◆ Source excerpt
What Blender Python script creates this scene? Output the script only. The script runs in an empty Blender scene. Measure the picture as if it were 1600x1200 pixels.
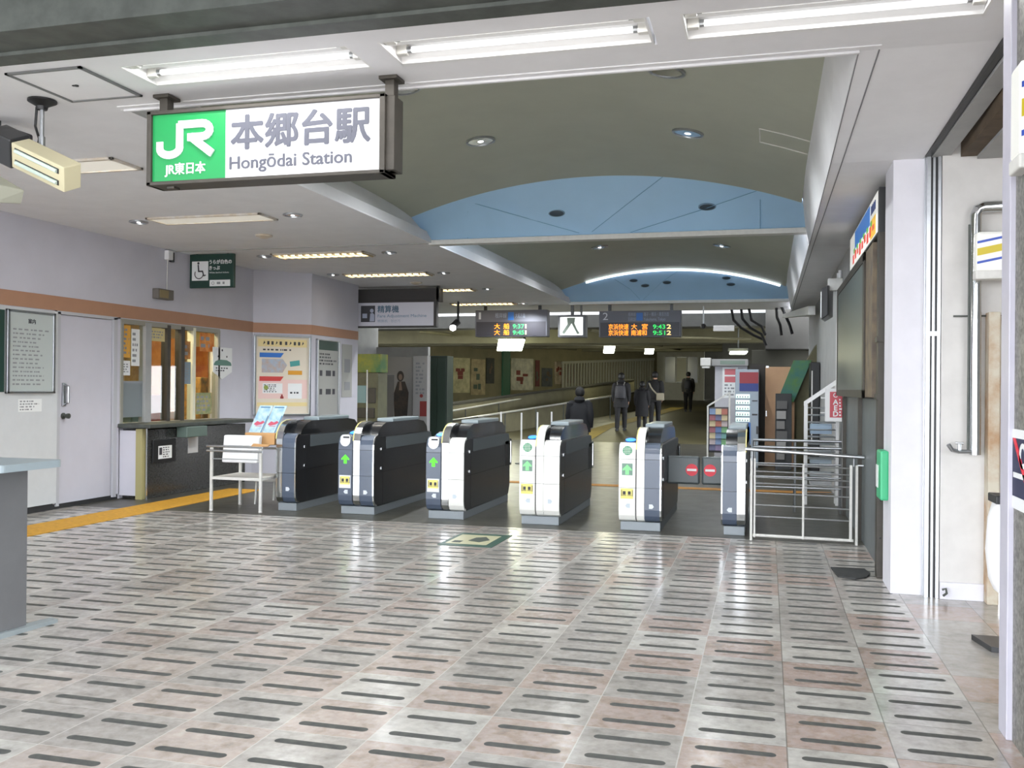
import bpy, bmesh, math, random
from mathutils import Vector, Matrix, Euler

random.seed(7)
SC = bpy.context.scene
COL = SC.collection
R = math.radians

# ------------------------------------------------------------------ camera
CAM_H = 1.40
FOC, YAW, PITCH, ROLL = 1470.5, R(15.1768), R(.1755), R(.5108)
_f = Vector((-math.sin(YAW)*math.cos(PITCH), math.cos(YAW)*math.cos(PITCH), math.sin(PITCH)))
_r = Vector((math.cos(YAW), math.sin(YAW), 0)); _u = _r.cross(_f)
_r, _u = _r*math.cos(ROLL)+_u*math.sin(ROLL), _u*math.cos(ROLL)-_r*math.sin(ROLL)
cd = bpy.data.cameras.new('camera'); cam = bpy.data.objects.new('camera', cd); COL.objects.link(cam)
cd.sensor_width = 36; cd.lens = FOC*36/1600; cd.clip_end = 400; cd.clip_start = .05
M3 = Matrix((_r, _u, -_f)).transposed()
cam.matrix_world = Matrix.Translation((0, 0, CAM_H)) @ M3.to_4x4()
SC.camera = cam

def ray(px, py): return _r*((px-800)/FOC) - _u*((py-600)/FOC) + _f
def on_y(px, py, y):
    d = ray(px, py); return Vector((0, 0, CAM_H)) + d*(y/d.y)
def on_x(px, py, x):
    d = ray(px, py); return Vector((0, 0, CAM_H)) + d*(x/d.x)
def on_z(px, py, z):
    d = ray(px, py); return Vector((0, 0, CAM_H)) + d*((z-CAM_H)/d.z)

# ------------------------------------------------------------------ world, exposure
W = bpy.data.worlds.new('overcast_sky'); SC.world = W; W.use_nodes = True
nt = W.node_tree; bg = nt.nodes['Background']
tc = nt.nodes.new('ShaderNodeTexCoord'); sp = nt.nodes.new('ShaderNodeSeparateXYZ'); rp = nt.nodes.new('ShaderNodeValToRGB')
nt.links.new(tc.outputs['Generated'], sp.inputs[0]); nt.links.new(sp.outputs['Z'], rp.inputs[0]); nt.links.new(rp.outputs[0], bg.inputs[0])
rp.color_ramp.elements[0].position = 0.0; rp.color_ramp.elements[0].color = (.80, .83, .88, 1)
rp.color_ramp.elements[1].position = .6; rp.color_ramp.elements[1].color = (.93, .96, 1.0, 1)
bg.inputs[1].default_value = 4.6
vs = SC.view_settings
vs.view_transform = 'Standard'; vs.look = 'None'; vs.gamma = 1; vs.use_curve_mapping = False
vs.exposure = 1.4
SC.cycles.max_bounces = 10; SC.cycles.diffuse_bounces = 6; SC.cycles.glossy_bounces = 4
SC.cycles.sample_clamp_indirect = 6.0

# ------------------------------------------------------------------ materials
def col(h):
    h = h.lstrip('#'); v = [int(h[i:i+2], 16)/255 for i in (0, 2, 4)]
    return tuple((c/12.92 if c <= .04045 else ((c+.055)/1.055)**2.4) for c in v) + (1,)

MATS = {}
def mat(name, c, rough=.6, metal=0, noise=0, scale=6, emit=0, coat=0, bump=0, spec=.5, c2=None, emit_c=None, alpha=None, trans=0):
    if name in MATS: return MATS[name]
    m = bpy.data.materials.new(name); m.use_nodes = True
    t = m.node_tree; b = t.nodes['Principled BSDF']
    c = col(c) if isinstance(c, str) else c
    b.inputs['Base Color'].default_value = c
    b.inputs['Roughness'].default_value = rough; b.inputs['Metallic'].default_value = metal
    b.inputs['Specular IOR Level'].default_value = spec
    b.inputs['Coat Weight'].default_value = coat; b.inputs['Coat Roughness'].default_value = .06
    if trans: b.inputs['Transmission Weight'].default_value = trans
    if emit:
        b.inputs['Emission Color'].default_value = col(emit_c) if emit_c else c
        b.inputs['Emission Strength'].default_value = emit
    if noise or c2 or bump:
        tcn = t.nodes.new('ShaderNodeTexCoord'); nz = t.nodes.new('ShaderNodeTexNoise')
        nz.inputs['Scale'].default_value = scale; nz.inputs['Detail'].default_value = 5; nz.inputs['Roughness'].default_value = .6
        t.links.new(tcn.outputs['Object'], nz.inputs['Vector'])
        if noise or c2:
            r2 = t.nodes.new('ShaderNodeValToRGB'); t.links.new(nz.outputs[0], r2.inputs[0])
            cb = col(c2) if c2 else tuple(max(0, x*(1-noise)) for x in c[:3]) + (1,)
            r2.color_ramp.elements[0].position = .35; r2.color_ramp.elements[0].color = cb
            r2.color_ramp.elements[1].position = .62; r2.color_ramp.elements[1].color = c
            t.links.new(r2.outputs[0], b.inputs['Base Color'])
        if bump:
            bn = t.nodes.new('ShaderNodeBump'); bn.inputs['Strength'].default_value = bump; bn.inputs['Distance'].default_value = .01
            t.links.new(nz.outputs[0], bn.inputs['Height']); t.links.new(bn.outputs[0], b.inputs['Normal'])
    MATS[name] = m
    return m

def glass(name, tint=(.86, .9, .88, 1), rough=.02):
    m = bpy.data.materials.new(name); m.use_nodes = True; t = m.node_tree; t.nodes.clear()
    o = t.nodes.new('ShaderNodeOutputMaterial'); mx = t.nodes.new('ShaderNodeMixShader')
    fr = t.nodes.new('ShaderNodeValue'); fr.outputs[0].default_value = .06
    a = t.nodes.new('ShaderNodeBsdfTransparent'); a.inputs[0].default_value = tint
    g = t.nodes.new('ShaderNodeBsdfGlossy'); g.inputs['Roughness'].default_value = rough
    t.links.new(fr.outputs[0], mx.inputs[0]); t.links.new(a.outputs[0], mx.inputs[1]); t.links.new(g.outputs[0], mx.inputs[2])
    t.links.new(mx.outputs[0], o.inputs[0]); return m

class N:
    """tiny node builder"""
    def __init__(s, m): s.t = m.node_tree
    def math(s, op, a, b=None):
        n = s.t.nodes.new('ShaderNodeMath'); n.operation = op
        for i, v in enumerate((a, b)):
            if v is None: continue
            if hasattr(v, 'links'): s.t.links.new(v, n.inputs[i])
            else: n.inputs[i].default_value = v
        return n.outputs[0]
    def mix(s, f, a, b, mode='MIX'):
        n = s.t.nodes.new('ShaderNodeMix'); n.data_type = 'RGBA'; n.blend_type = mode
        for i, v in ((0, f), (6, a), (7, b)):
            if hasattr(v, 'links'): s.t.links.new(v, n.inputs[i])
            else: n.inputs[i].default_value = v
        return n.outputs[2]
    def noise(s, vec, scale, detail=4, rough=.55):
        n = s.t.nodes.new('ShaderNodeTexNoise'); n.inputs['Scale'].default_value = scale; n.inputs['Detail'].default_value = detail
        n.inputs['Roughness'].default_value = rough; s.t.links.new(vec, n.inputs['Vector']); return n.outputs[0]
    def ramp(s, v, stops):
        n = s.t.nodes.new('ShaderNodeValToRGB'); e = n.color_ramp.elements
        while len(e) < len(stops): e.new(.5)
        for x, (p, c) in zip(e, stops): x.position = p; x.color = c if not isinstance(c, (int, float)) else (c, c, c, 1)
        s.t.links.new(v, n.inputs[0]); return n.outputs[0]

def floor_material():
    m = bpy.data.materials.new('marble_tile_floor'); m.use_nodes = True; n = N(m); t = m.node_tree; b = t.nodes['Principled BSDF']
    g = t.nodes.new('ShaderNodeNewGeometry'); s = t.nodes.new('ShaderNodeSeparateXYZ'); t.links.new(g.outputs['Position'], s.inputs[0])
    X, Y = s.outputs[0], s.outputs[1]
    u = n.math('DIVIDE', n.math('SUBTRACT', X, .085), .4); v = n.math('DIVIDE', n.math('SUBTRACT', Y, 3.845), .4)
    iu, iv = n.math('FLOOR', u), n.math('FLOOR', v); fu, fv = n.math('FRACT', u), n.math('FRACT', v)
    cb = t.nodes.new('ShaderNodeCombineXYZ'); t.links.new(iu, cb.inputs[0]); t.links.new(iv, cb.inputs[1])
    wn = t.nodes.new('ShaderNodeTexWhiteNoise'); wn.noise_dimensions = '3D'; t.links.new(cb.outputs[0], wn.inputs['Vector'])
    rnd = wn.outputs['Value']
    par = n.math('FLOORED_MODULO', n.math('ADD', iu, iv), 2)
    # pink more regular towards the right-hand columns
    right = n.math('LESS_THAN', rnd, .66)
    pink = n.math('MULTIPLY', n.math('SUBTRACT', 1, par), right)
    pos = g.outputs['Position']
    sh = t.nodes.new('ShaderNodeVectorMath'); sh.operation = 'MULTIPLY_ADD'; sh.inputs[1].default_value = (3.7, 2.9, 1); 
    t.links.new(cb.outputs[0], sh.inputs[0]); t.links.new(pos, sh.inputs[2])
    v1 = n.noise(sh.outputs[0], 7, 7, .65); v2 = n.noise(sh.outputs[0], 22, 4, .6)
    white = n.ramp(v1, [(.3, col('a5a198')), (.47, col('bfbbb3')), (.62, col('cecac1')), (.8, col('d8d5cc'))])
    grey = n.ramp(v1, [(.3, col('918c85')), (.5, col('aca69e')), (.62, col('b8b2aa')), (.8, col('c4beb6'))])
    rose = n.ramp(v1, [(.32, col('93847a')), (.43, col('a9917f')), (.50, col('b3a096')), (.58, col('b59c8e')), (.66, col('bfb0a6')), (.78, col('c4beb6'))])
    base = n.mix(n.math('GREATER_THAN', rnd, .42), white, grey)
    left = n.ramp(n.math('ADD', n.math('MULTIPLY', X, .12), .75), [(.25, .22), (.74, 1.0)])
    c = n.mix(n.math('MULTIPLY', pink, left), base, rose)
    c = n.mix(.16, c, n.ramp(v2, [(.3, .2), (.7, .8)]))
    dirt = n.ramp(n.noise(pos, .7, 3, .6), [(.35, .62), (.65, 1.0)])
    c = n.mix(.5, c, n.mix(1, c, dirt, 'MULTIPLY'))
    # joints
    eu = n.math('MINIMUM', fu, n.math('SUBTRACT', 1, fu)); ev = n.math('MINIMUM', fv, n.math('SUBTRACT', 1, fv))
    j = n.math('MAXIMUM', n.math('LESS_THAN', eu, .0065), n.math('LESS_THAN', ev, .005))
    c = n.mix(n.math('MULTIPLY', j, .6), c, n.mix(n.math('GREATER_THAN', X, -.1), col('c9c5be'), col('5b5852')))
    # anti-slip strips, two per tile, with rounded ends
    zone = n.math('MULTIPLY', n.math('LESS_THAN', Y, 9.04), n.math('LESS_THAN', X, .885))
    dv = n.math('ABSOLUTE', n.math('SUBTRACT', n.math('FRACT', n.math('MULTIPLY', v, 2)), .5))   # half-tile units, .2 m
    dvm = n.math('MULTIPLY', dv, .2)
    dum = n.math('MAXIMUM', n.math('SUBTRACT', n.math('MULTIPLY', n.math('ABSOLUTE', n.math('SUBTRACT', fu, .515)), .4), .131), 0)
    dd = n.math('SQRT', n.math('ADD', n.math('MULTIPLY', dvm, dvm), n.math('MULTIPLY', dum, dum)))
    wear = n.math('ADD', n.math('MULTIPLY', v2, .004), .0205)
    strip = n.math('MULTIPLY', n.math('LESS_THAN', dd, wear), zone)
    stripc = n.ramp(v2, [(.35, col('3c3e3d')), (.7, col('53544f'))])
    c = n.mix(strip, c, stripc)
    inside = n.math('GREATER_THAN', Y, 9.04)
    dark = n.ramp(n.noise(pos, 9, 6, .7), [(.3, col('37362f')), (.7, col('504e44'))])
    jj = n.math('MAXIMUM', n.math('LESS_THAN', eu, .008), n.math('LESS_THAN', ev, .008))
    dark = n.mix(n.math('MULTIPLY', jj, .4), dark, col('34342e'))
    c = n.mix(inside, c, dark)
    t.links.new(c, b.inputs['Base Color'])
    rr = n.math('ADD', n.math('MULTIPLY', n.noise(pos, 4, 4), .16), n.math('ADD', .12, n.math('MULTIPLY', inside, .16)))
    rr = n.math('ADD', rr, n.math('MULTIPLY', strip, .5))
    t.links.new(rr, b.inputs['Roughness']); b.inputs['Specular IOR Level'].default_value = .55
    return m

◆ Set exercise
Pictures stay out. Print the data exactly, from its first line through the line containing "R = math.radians".

◆ Problem solution
What Blender Python script creates this scene? Output the script only. The script runs in an empty Blender scene. Measure the picture as if it were 1600x1200 pixels.
import bpy, bmesh, math, random
from mathutils import Vector, Matrix, Euler

random.seed(7)
SC = bpy.context.scene
COL = SC.collection
R = math.radians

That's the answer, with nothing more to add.